Il premier turco Recep Tayyp Erdogan, in visita in Spagna, ha annunciato che le autorità turche hanno sventato un tentativo di colpo di Stato militare e “oltre 40 persone sono state fermate”. Stando a quanto riferito dai quotidiani turchi, il tentato golpe potrebbe essere ricollegabile alla rete costruita da “Ergenekon”, un’organizzazione segreta che avrebbe come obiettivo la destabilizzazione del Paese e del governo di Ankara.
Il piano originario prevedeva infatti l’istallazione di due bombe in due moschee di Istanbul per far salire la tensione con la Grecia che, in extremis, sarebbe dovuta intervenire rivelando tutta la debolezza dell’attuale governo Erdogan. Il piano è anche stato denominato, dai suoi ideatori, “Balyoz”, martello.
Al momento ci sono almeno 300 persone sotto processo perché accusate di fare parte di questa organizzazione.
Con la”retata” di oggi sono finite in manette 40 persone tra cui anche personalità note al popolo turco: l’ex comandante delle forze aeree Ibrahim Firtina, il generale Engin Alan e altri 10 ufficiali. A completare la lista anche due militari in pensione: il generale Cetin Dogan e il generale Suha Tanyrli, le cui abitazioni sono state sottoposte a perquisizione.
Oltre ai militari, fra gli arrestati di questa mattina, c’è anche Ozden Ornek, autore di alcuni diari controversi usciti nel 2004, che parlavano di un golpe in preparazione da parte di quattro alti gradi dell’esercito. Gli occhi adesso sono tutti puntati sulla reazione delle forze armate. Il capo di Stato maggiore dell’esercito, il generale Ilker Basbug, ha fatto sapere di aver annullato all’ultimo minuto il suo viaggio in Egitto.
Saranno pure golpisti ma ci sono cascati come polli. Sembra la ripetizione della trappola Tejero a Madrid esattamente ventinove anni fa. Quest’azione spinge, e con celerità, Ankara verso Bruxelles.
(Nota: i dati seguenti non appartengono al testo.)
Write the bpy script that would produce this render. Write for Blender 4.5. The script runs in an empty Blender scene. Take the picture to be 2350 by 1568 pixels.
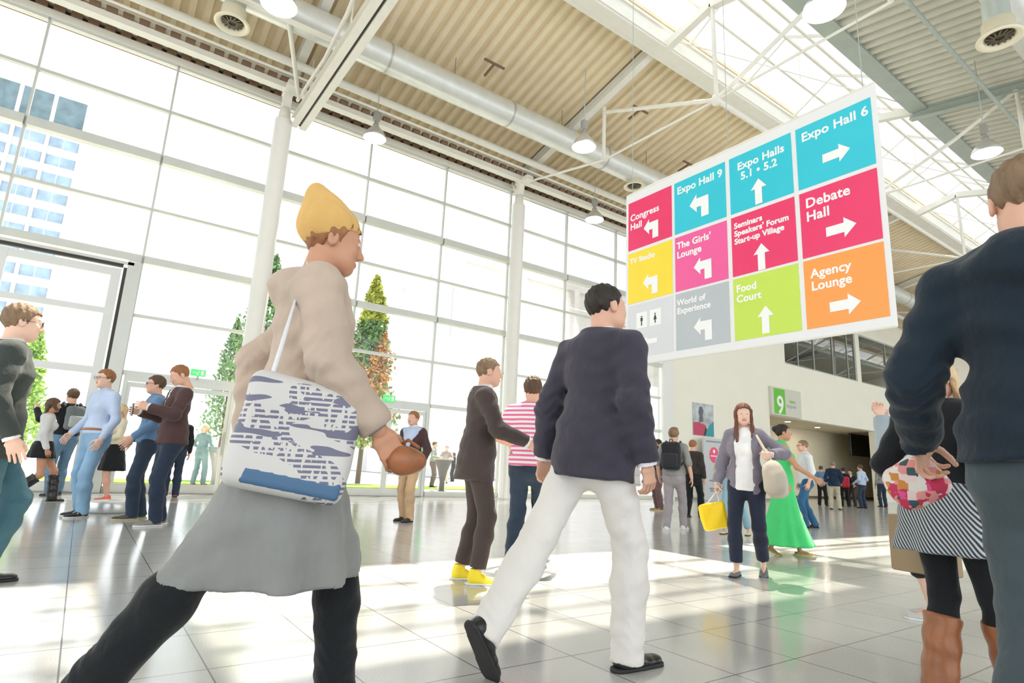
import bpy, math, random
import numpy as np
from mathutils import Vector, Matrix
S = bpy.context.scene
COL = S.collection
random.seed(7); RNG = np.random.default_rng(7)
PI = math.pi

# ------------------------------------------------------------------ camera
YAW, PITCH, ROLL, FPX = 0.955530145, 0.211404268, 0.0470158348, 1351.31306
CH = 0.87
def _basis(y, p, r):
    cy, sy, cp, sp, cr, sr = math.cos(y), math.sin(y), math.cos(p), math.sin(p), math.cos(r), math.sin(r)
    f = np.array([cy*cp, sy*cp, sp]); r0 = np.cross(f, [0, 0, 1]); r0 /= np.linalg.norm(r0); u0 = np.cross(r0, f)
    return cr*r0+sr*u0, -sr*r0+cr*u0, f
CR, CU, CF = _basis(YAW, PITCH, ROLL)
cam = bpy.data.cameras.new('camera'); camo = bpy.data.objects.new('camera', cam); COL.objects.link(camo)
cam.sensor_width = 36; cam.lens = FPX/2350*36; cam.clip_start = 0.05; cam.clip_end = 400
M = Matrix.Identity(4)
for i in range(3):
    M[i][0], M[i][1], M[i][2] = CR[i], CU[i], -CF[i]
M[2][3] = CH
camo.matrix_world = M
S.camera = camo
cam.dof.use_dof = False

# ------------------------------------------------------------------ sky, sun, exposure
S.view_settings.view_transform = 'Standard'; S.view_settings.look = 'None'
S.view_settings.gamma = 1; S.view_settings.use_curve_mapping = False
S.view_settings.exposure = 0.22
W = bpy.data.worlds.new('world'); S.world = W; W.use_nodes = True
bg = W.node_tree.nodes['Background']
bg.inputs[0].default_value = (0.93, 0.965, 1.0, 1); bg.inputs[1].default_value = 1.9
sun = bpy.data.lights.new('sun', 'SUN'); suno = bpy.data.objects.new('sun', sun); COL.objects.link(suno)
sun.energy = 11.0; sun.angle = 0.012; sun.color = (1.0, 0.90, 0.74)
sd = Vector((0.30, 0.285, 1.0)).normalized()       # towards the sun
suno.rotation_euler = sd.to_track_quat('Z', 'Y').to_euler()
S.cycles.use_denoising = True
S.cycles.max_bounces = 10; S.cycles.diffuse_bounces = 5; S.cycles.glossy_bounces = 4
S.cycles.transparent_max_bounces = 16; S.cycles.sample_clamp_indirect = 6
S.cycles.caustics_reflective = False; S.cycles.caustics_refractive = False

# ------------------------------------------------------------------ materials
MATS = {}
def mat(name, col, rough=0.6, metal=0.0, bump=0.0, bscale=30.0, var=0.0, vscale=8.0, stretch=(1, 1, 1), spec=0.5, emit=None, estr=0.0, sheen=0.0, coat=0.0):
    if name in MATS: return MATS[name]
    m = bpy.data.materials.new(name); m.use_nodes = True
    nt = m.node_tree; b = nt.nodes['Principled BSDF']
    b.inputs['Base Color'].default_value = (*col, 1); b.inputs['Roughness'].default_value = rough
    b.inputs['Metallic'].default_value = metal; b.inputs['Specular IOR Level'].default_value = spec
    if sheen: b.inputs['Sheen Weight'].default_value = sheen
    if coat: b.inputs['Coat Weight'].default_value = coat
    if emit:
        b.inputs['Emission Color'].default_value = (*emit, 1); b.inputs['Emission Strength'].default_value = estr
    tc = nt.nodes.new('ShaderNodeTexCoord'); mp = nt.nodes.new('ShaderNodeMapping'); mp.inputs['Scale'].default_value = stretch
    nt.links.new(tc.outputs['Object'], mp.inputs[0])
    if var > 0:
        n = nt.nodes.new('ShaderNodeTexNoise'); n.inputs['Scale'].default_value = vscale; n.inputs['Detail'].default_value = 4
        nt.links.new(mp.outputs[0], n.inputs['Vector'])
        r = nt.nodes.new('ShaderNodeMapRange'); r.inputs[1].default_value = 0.3; r.inputs[2].default_value = 0.7
        r.inputs[3].default_value = 1-var; r.inputs[4].default_value = 1+var
        nt.links.new(n.outputs[0], r.inputs[0])
        mx = nt.nodes.new('ShaderNodeVectorMath'); mx.operation = 'SCALE'; mx.inputs[0].default_value = col
        nt.links.new(r.outputs[0], mx.inputs['Scale']); nt.links.new(mx.outputs[0], b.inputs['Base Color'])
    if bump > 0:
        n2 = nt.nodes.new('ShaderNodeTexNoise'); n2.inputs['Scale'].default_value = bscale; n2.inputs['Detail'].default_value = 5
        nt.links.new(mp.outputs[0], n2.inputs['Vector'])
        bp = nt.nodes.new('ShaderNodeBump'); bp.inputs['Strength'].default_value = bump; bp.inputs['Distance'].default_value = 0.02
        nt.links.new(n2.outputs[0], bp.inputs['Height']); nt.links.new(bp.outputs[0], b.inputs['Normal'])
    MATS[name] = m
    return m
def cloth(name, col, var=0.12, bump=0.8, rough=0.85, bscale=11):
    return mat(name, col, rough, 0, bump, bscale, var, 5, (1, 1, 0.6), 0.25, sheen=0.15)
def nodemat(name):
    m = bpy.data.materials.new(name); m.use_nodes = True; MATS[name] = m
    return m, m.node_tree, m.node_tree.nodes['Principled BSDF']
def stripes(name, c1, c2, axis, freq, duty=0.5, rough=0.85, tilt=None):
    m, nt, b = nodemat(name)
    tc = nt.nodes.new('ShaderNodeTexCoord'); sp = nt.nodes.new('ShaderNodeSeparateXYZ')
    mp = nt.nodes.new('ShaderNodeMapping')
    if tilt: mp.inputs['Rotation'].default_value = tilt
    nt.links.new(tc.outputs['Object'], mp.inputs[0]); nt.links.new(mp.outputs[0], sp.inputs[0])
    mu = nt.nodes.new('ShaderNodeMath'); mu.operation = 'MULTIPLY'; mu.inputs[1].default_value = freq
    nt.links.new(sp.outputs[axis], mu.inputs[0])
    fr = nt.nodes.new('ShaderNodeMath'); fr.operation = 'FRACT'; nt.links.new(mu.outputs[0], fr.inputs[0])
    gt = nt.nodes.new('ShaderNodeMath'); gt.operation = 'GREATER_THAN'; gt.inputs[1].default_value = duty
    nt.links.new(fr.outputs[0], gt.inputs[0])
    mx = nt.nodes.new('ShaderNodeMix'); mx.data_type = 'RGBA'; mx.inputs[6].default_value = (*c1, 1); mx.inputs[7].default_value = (*c2, 1)
    nt.links.new(gt.outputs[0], mx.inputs[0]); nt.links.new(mx.outputs[2], b.inputs['Base Color'])
    b.inputs['Roughness'].default_value = rough
    return m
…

Gli interessi europei però – ed anche quelli turchi – non stanno in nessuna delle soluzioni che vengono proposte nell’alternativa comunemente presentata, ovvero non sono nella reciproca e ostile tensione religiosa alla teocon/fondamentalismo islamico, né nell’integrazione reciproca nell’Unione. Essi risiedono in una cooperazione commerciale e strategica che mantenga le diverse peculiarità e i campi d’intervento.
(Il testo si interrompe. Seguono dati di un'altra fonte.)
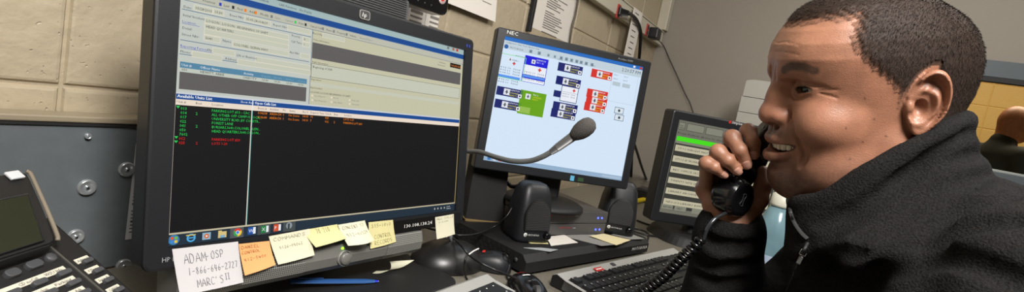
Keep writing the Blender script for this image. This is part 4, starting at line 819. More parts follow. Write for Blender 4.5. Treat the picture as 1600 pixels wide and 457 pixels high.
# ------------------------------------------------------------------ mice
def mouse(name, lab, c, deg, L=.115, Wd=.064, H=.038, mark=True, mm=None, rr=None):
    t = thing(name, lab, 'mouse', tuple(c)); Tm = frm(c, deg); b = B(); V = []; nu, nv = 28, 12; mm = mm or M_gloss
    for j in range(nv+1):
        ph = (j/nv)*math.pi/2
        for i in range(nu):
            a = 2*math.pi*i/nu; ex = .8; cx = abs(math.cos(a))**ex*math.copysign(1, math.cos(a)); sy = abs(math.sin(a))**ex*math.copysign(1, math.sin(a))
            r = math.cos(ph)**.55; V.append(Tm @ Vector((cx*L/2*r, sy*Wd/2*r*(1-.08*cx), .0006+H*math.sin(ph)*(1-.18*cx*(1 if cx > 0 else .4)))))
    Fc = [(j*nu+i, j*nu+(i+1) % nu, (j+1)*nu+(i+1) % nu, (j+1)*nu+i) for j in range(nv) for i in range(nu)]+[tuple(range(nu))[::-1]]
    b.add(V, Fc, mm, True); b.obj('shell', t)
    if mark:
        b = B(); P = Tm @ Vector((.030, 0, H*.90)); b.cyl(P+Tm.to_3x3() @ Vector((0, -.004, -.002)), P+Tm.to_3x3() @ Vector((0, .004, -.002)), .009, M_dkgrey, seg=20); b.obj('wheel', t)
    return t, Tm
mp = Vector(aZ(827, 453, DZ+.02)); t, Tm = mouse('computer_mouse', 'glossy black mouse with a red label and a white mark, between the two keyboards', (mp.x, mp.y, DZ), 232, L=.122, Wd=.074)
def strip(t, Tm, H, x, y, w, h, m, name, lab, L=.118, Wd=.066):
    b = B(); V = []
    for j in (-1, 0, 1):
        for i in range(-3, 4):
            xx = x+j*h/2; yy = y+i*w/6; r2 = min(.98, math.sqrt((xx/(L/2))**2+(yy/(Wd/2))**2)); ph = math.acos(min(1, r2**(1/.55))) ; cx = xx/(L/2)/max(r2, .05)
            V.append(Tm @ Vector((xx, yy, .0022+H*math.sin(ph)*(1-.18*cx*(1 if cx > 0 else .4)))))
    b.add(V, [(j*7+i, (j+1)*7+i, (j+1)*7+i+1, j*7+i+1) for j in range(2) for i in range(6)], m); lbl(b.obj(name, t), lab)
strip(t, Tm, .038, -.038, 0, .036, .009, M_red, 'asset_label', 'small red label', .122, .074); strip(t, Tm, .038, -.016, -.004, .016, .004, M_wht, 'white_mark', 'small white mark', .122, .074)
mp2 = Vector(aZ(757, 404, DZ+.02)); t, Tm = mouse('computer_mouse', 'dark mouse half hidden behind cables, against the perforated side of the black box', (mp2.x+.006, mp2.y-.010, DZ), 118, L=.100, Wd=.060, H=.036, mark=False, mm=M_blk)
strip(t, Tm, .036, .016, -.012, .020, .006, M_red, 'asset_label', 'small red label', .105, .06)
# ------------------------------------------------------------------ gooseneck microphone
dm = Vector(aZ(706, 408, DZ+.012)); t = thing('gooseneck_microphone', 'grey gooseneck microphone on a domed black base, its head in front of the square monitor', 'microphone', (dm.x, dm.y, DZ))
M_dome = mat('satin_black_dome', (30, 29, 29), .34)
b = B(); Td = frm((dm.x+.004, dm.y+.012, DZ), -20) @ Matrix.Diagonal((1.06, .80, 1, 1)); b.lathe([(0, .050), (.02, .0495), (.045, .044), (.066, .032), (.078, .016), (.081, .004), (.080, .0006), (0, .0004)], M_dome, Td, 48); b.obj('base', t)
M_neck = mat('grey_gooseneck', (128, 130, 131), .38, metal=.5, bump=.5, bscale=900)
b = B(); gp = [Vector((dm.x+.01, dm.y+.01, DZ+.045)), Vector((dm.x-.02, dm.y+.06, DZ+.13)), aD(700, 228, 1.17), aD(727, 236, 1.13), aD(750, 238, 1.09), aD(775, 246, 1.04), aD(800, 252, 1.0), aD(826, 252, .975), aD(846, 246, .955), aD(866, 235, .94)]
b.tube(gp, .0052, M_neck, 12, 8); b.obj('gooseneck', t)
a = Vector(aD(864, 236, .942)); c = Vector(aD(896, 213, .918)); ax = (c-a).normalized()
b = B(); b.cyl(a-ax*.004, a+ax*.012, .0060, M_dkgrey, .0075); b.cyl(a+ax*.012, c, .0078, mat('mic_barrel_grey', (96, 96, 96), .4, metal=.4), .0088); b.obj('mic_barrel', t)
b = B(); Tq = Matrix.Translation(c-ax*.002) @ ax.to_track_quat('Z', 'Y').to_matrix().to_4x4(); b.lathe([(0, 0), (.0088, 0), (.0115, .006), (.0150, .015), (.0165, .026), (.0158, .036), (.0125, .044), (.006, .0485), (0, .0495)], mat('foam_windscreen', (78, 74, 72), .95, bump=1.5, bscale=700), Tq, 28); lbl(b.obj('foam_windscreen', t), 'dark grey foam tip')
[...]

Le zone d’influenza turca, da cui una spinta pilotata ad ovest tende a sottrarla, si estendono nel suo est e nel suo nord-est, verso l’Asia centrale, in rapporto ambiguo e bivalente con l’Iran e in competizione con Israele e il partito atlantico e non, invece, ad ovest in un mix incomprensibile che, oltre a rivelarsi pernicioso per loro e per noi, avvantaggia tutti i suoi competitori storici e geografici.
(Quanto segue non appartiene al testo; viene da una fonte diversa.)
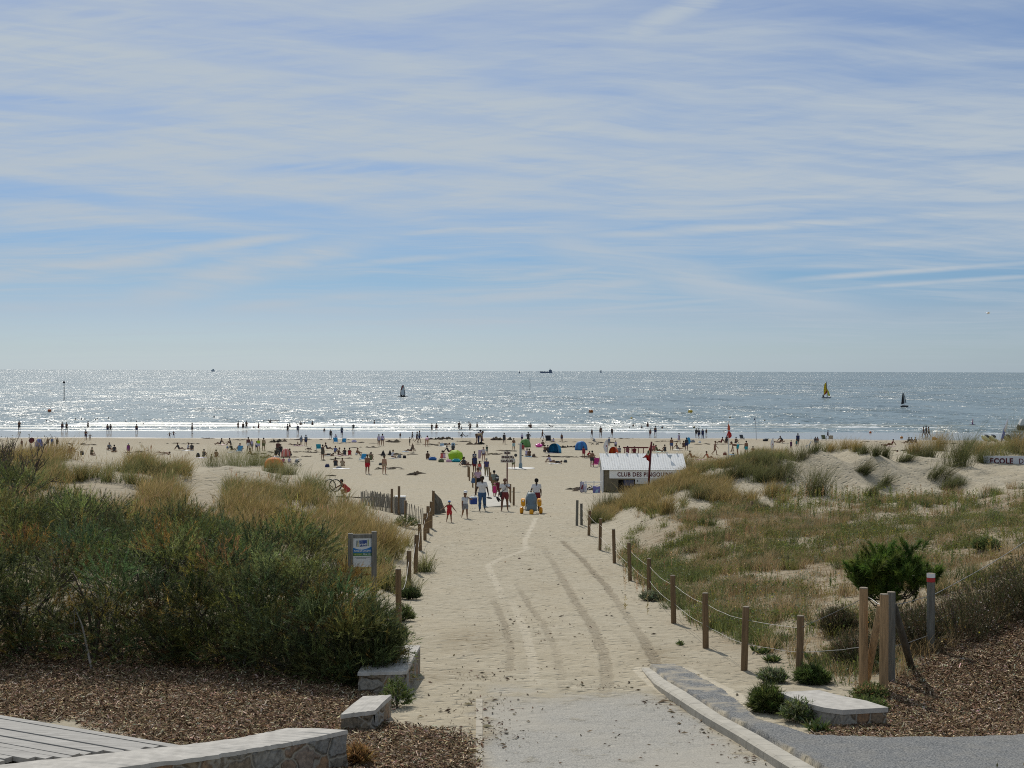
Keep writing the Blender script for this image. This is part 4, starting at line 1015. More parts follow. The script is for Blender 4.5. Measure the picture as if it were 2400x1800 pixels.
bare_shrub(Vector((x, 40, hz(x, 40))), 2.6, 'half bare shrub with small leaves cut by the left edge', .45, 7, 14)
x = ray(2440, 1850).x * 14.5
bare_shrub(Vector((x, 14.5, hz(x, 14.5) + .02)), .85, 'thin bare twigs at the bottom right corner in front of the pavement', .3, 3, 1, lean=(-.25, 0), tr_=.012)
for i, (px, py, L_, lab) in enumerate([(215, 1570, 1.3, 'pale fallen branch leaning from the dark bushes onto the wood chips'), (570, 1560, 1.0, 'dead grey branch standing at the dark foot of the bushes')]):
 p = hit(px, py, 20); t = thing('dead_branch', lab, 'branch', p)
 mb = MB()
 a = Vector((-.55, .8, .9)) if i == 0 else Vector((.12, .5, .9))
 mb.tube([(0, 0, 0), a * L_ * .5 + Vector((.05, 0, .03)), a * L_], [.022, .016, .006], 6)
 for k in range(4): mb.tube([a * L_ * (.3 + .15 * k), a * L_ * (.3 + .15 * k) + Vector(rng.normal(size=3)) * .25], [.008, .002], 4)
 mb.build('branch', mat((.30, .26, .22), .9, .2, 20), t)
def chips(n, poly, lab, nm='wood_chips'):
 q = wpoly(poly); lo, hi = q.min(0), q.max(0)
 P = np.stack([rng.uniform(lo[0], hi[0], n), rng.uniform(max(lo[1], 14), hi[1], n)], 1)
 P = P[poly_sd(P, q) + (fbm(P[:, 0] * 1.2, P[:, 1] * 1.2, 21) - .5) * .7 > rng.uniform(-.25, .15, len(P))]
 pxx = 1200 + F * P[:, 0] / P[:, 1]; P = P[(pxx > -160) & (pxx < 2560)]
 m = len(P); z = height(P[:, 0], P[:, 1])
 c = np.stack([P[:, 0], P[:, 1], z + rng.uniform(.004, .035, m)], 1)
 a = rng.uniform(0, np.pi * 2, m); ti = rng.normal(size=m) * .35; ro = rng.normal(size=m) * .5
 u = np.stack([np.cos(a) * np.cos(ti), np.sin(a) * np.cos(ti), np.sin(ti)], 1)
 w = np.stack([-np.sin(a) * np.cos(ro), np.cos(a) * np.cos(ro), np.sin(ro)], 1)
 L_ = rng.gamma(3, .0095, m).clip(.010, .11)[:, None]; B_2 = rng.uniform(.005, .013, m)[:, None]
 nn = np.cross(u, w) * .004
 V = np.stack([c - u * L_ - w * B_2, c + u * L_ - w * B_2 * .7, c + u * L_ * .9 + w * B_2, c - u * L_ + w * B_2, c - u * L_ + nn + w * .0, c + u * L_ * .9 + nn], 1)
 T = np.array([[0, 1, 5], [0, 5, 4], [4, 5, 2], [4, 2, 3]])
 TT = (T[None] + (np.arange(m) * 6)[:, None, None]).reshape(-1, 3)
 col = pick([(.15, .095, .055), (.215, .14, .082), (.30, .215, .135), (.10, .066, .04), (.50, .40, .28), (.18, .115, .066), (.13, .085, .05)], m, .3)
 C = np.repeat(col[:, None], 6, 1).reshape(-1, 3)
 tag(mesh_np(nm, V.reshape(-1, 3), TT, chip_m, C), lab, 'wood chips', kind='stuff')
chip_m = foliage_mat('bark_chips', 0.0, .9, .05)
chips(330000, MULCH_L, 'brown wood chips covering the bed on the left')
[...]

Per questa soluzione è necessario, anzi è d’importanza vitale, impegnarsi seriamente, da una parte e dall’altra dei Dardanelli. E dall’altra parte, ciò sorprenderà qualcuno, molto più degli islamisti (solitamente più che propensi all’entrata nella Ue) ad essere ostili all’integrazione nella Ue sono i laici della tradizione di Ataturk che sono coloro con i quali maggiormente potremmo trovare un accordo felice per entrambi.